Crude Oil – Oil futures are higher ahead of this morning's EIA inventory report, which is expected to show a drop of 2 million barrels for the week. After falling sharply over the past two months, inventories are expected to be at their lowest levels in three years. Militants in the Oil-rich nation of Nigeria have threatened attacks, adding to the already strong buying interest. It appears that the extremist group may be targeting the nation's Oil supply according to communications from the group's leader. The drop in U.S. inventories over the past two months has offset slower demand amidst the glacial economic pace of late. February Crude remains bullish on the daily chart, but the market may be at a turning point. Rallies above the $98 mark could spur buying activity, while sell-offs below support at $95 could trigger stops and increase the speed of the correction. Momentum continues to outpace the RSI, which is bullish in the near-term. Support comes in at 95.21, 94.09 and 92.93, while resistance may be found at 97.49, 98.65 and 99.77.

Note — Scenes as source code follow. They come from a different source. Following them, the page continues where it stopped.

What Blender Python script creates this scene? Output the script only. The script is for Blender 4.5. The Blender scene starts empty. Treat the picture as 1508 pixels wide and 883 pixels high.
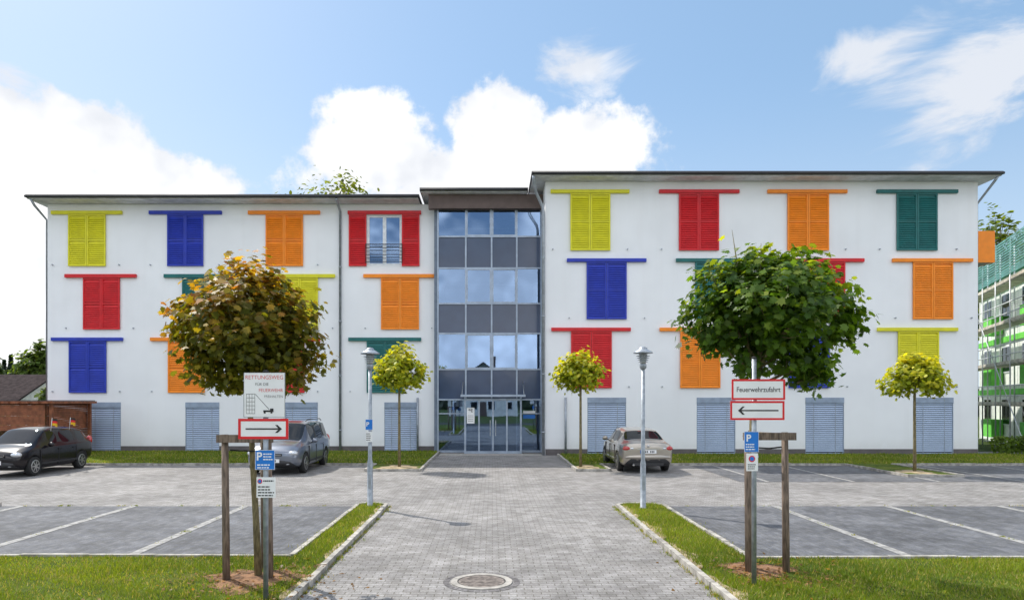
import bpy, math, random
import numpy as np
from mathutils import Vector, Matrix
random.seed(7); rng=np.random.default_rng(7)
F=1030.0; CH=2.35
def fx(px,D): return (px-725)*D/F
def fz(py,D): return CH+(590-py)*D/F
SC=bpy.context.scene
COL=SC.collection
# ---------------------------------------------------------------- materials
def newmat(name):
    m=bpy.data.materials.new(name); m.use_nodes=True
    nt=m.node_tree; nt.nodes.clear()
    return m,nt
def N(nt,t,**kw):
    n=nt.nodes.new(t)
    for k,v in kw.items():
        if k in n.inputs: n.inputs[k].default_value=v
        else: setattr(n,k,v)
    return n
def L(nt,a,b): nt.links.new(a,b)
def mathn(nt,op,a,b=None,c=None,clamp=False):
    n=nt.nodes.new('ShaderNodeMath'); n.operation=op; n.use_clamp=clamp
    for i,v in enumerate((a,b,c)):
        if v is None: continue
        if isinstance(v,(int,float)): n.inputs[i].default_value=v
        else: nt.links.new(v,n.inputs[i])
    return n.outputs[0]
def mixc(nt,f,a,b,bt='MIX'):
    n=nt.nodes.new('ShaderNodeMix'); n.data_type='RGBA'; n.blend_type=bt
    for i,v in ((0,f),(6,a),(7,b)):
        if isinstance(v,(int,float)): n.inputs[i].default_value=v
        elif isinstance(v,(tuple,list)): n.inputs[i].default_value=(*v[:3],1)
        else: nt.links.new(v,n.inputs[i])
    return n.outputs[2]
def coords(nt,scale=None):
    tc=N(nt,'ShaderNodeTexCoord'); o=tc.outputs['Object']
    if scale:
        mp=N(nt,'ShaderNodeMapping'); mp.inputs['Scale'].default_value=scale
        L(nt,o,mp.inputs[0]); o=mp.outputs[0]
    return o
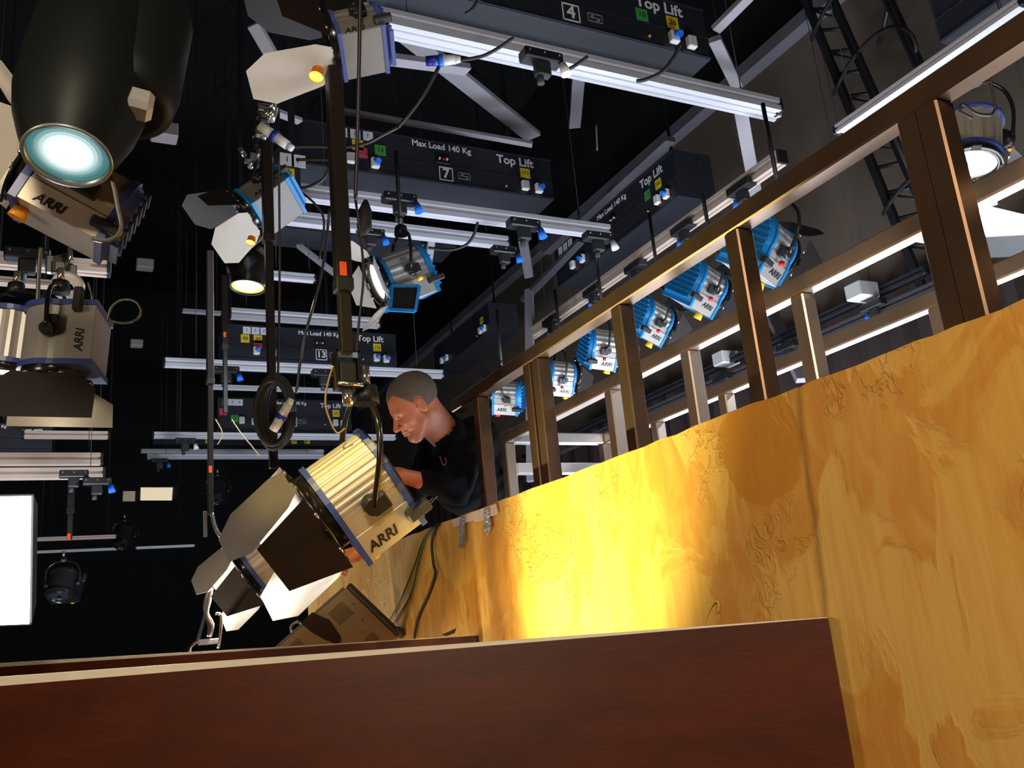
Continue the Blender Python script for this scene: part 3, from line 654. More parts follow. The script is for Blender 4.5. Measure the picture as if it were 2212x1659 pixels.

S&P – Stocks are looking to recover this morning after suffering yet another setback yesterday. The e-mini S&P has only been able to close in positive territory once this year, and even that was a meager gain of just 0.25. Yesterday's pending home sales figures were much worse than expected – coming in at -2.6 percent versus expectations of -0.6 – hinting that the housing slump may be far from over. The market was looking for a weak figure to force the Fed's hand in lowering rates, but the size of the decline irked many traders. Rumors that Countrywide may be declaring bankruptcy – vehemently denied by the company – sent the markets tumbling late in the day and underscored the uncertainties that remain in the credit markets. Consumer credit came in much higher than expected, which puts the Fed in an interesting predicament. Consumers are racking up debt at breakneck speed, which, along with inflationary commodity prices, gives the central bank a disincentive to lower rates. On the other hand, economic figures are increasingly ominous, indicating a need for lower rates. Fed fund futures point to a 31 percent chance of a quarter point rate cut and a 68 percent chance of a half point cut. March e-mini S&P futures closed below support at 1420, suggesting the market may see continued selling pressure in the near-term. The RSI and stochastic indicators are somewhat supportive for the market, currently showing oversold conditions. Support comes in at 1380.75, 1364.50 and 1336.00, while resistance may be found at 1425.50, 1454.00 and 1470.50.

Bonds – Bond futures are slightly higher this morning, supported by uncertainty in the equity markets. Due to the poor performance of stocks in recent weeks, fixed income products and commodities have seen strong capital inflows in a flight-to-quality scenario. Bonds may see selling pressure in the coming weeks if commodity prices remain strong, due to inflation concerns. Something will have to give, as these markets typically have an inverse price relationship and the correlation seen over the past several weeks has been atypical. March Bonds are overbought on the daily chart, but momentum remains strong nonetheless, signaling the possibility of more upside. Prices are approaching late November highs, which may bring consolidation or a small correction. Yesterday's price action formed a spinning top candlestick, signaling a possible short-term reversal. Support comes in at 117-22, 117-02 and 116-16, while resistance may be found at 118-28, 119-14 and 120-02.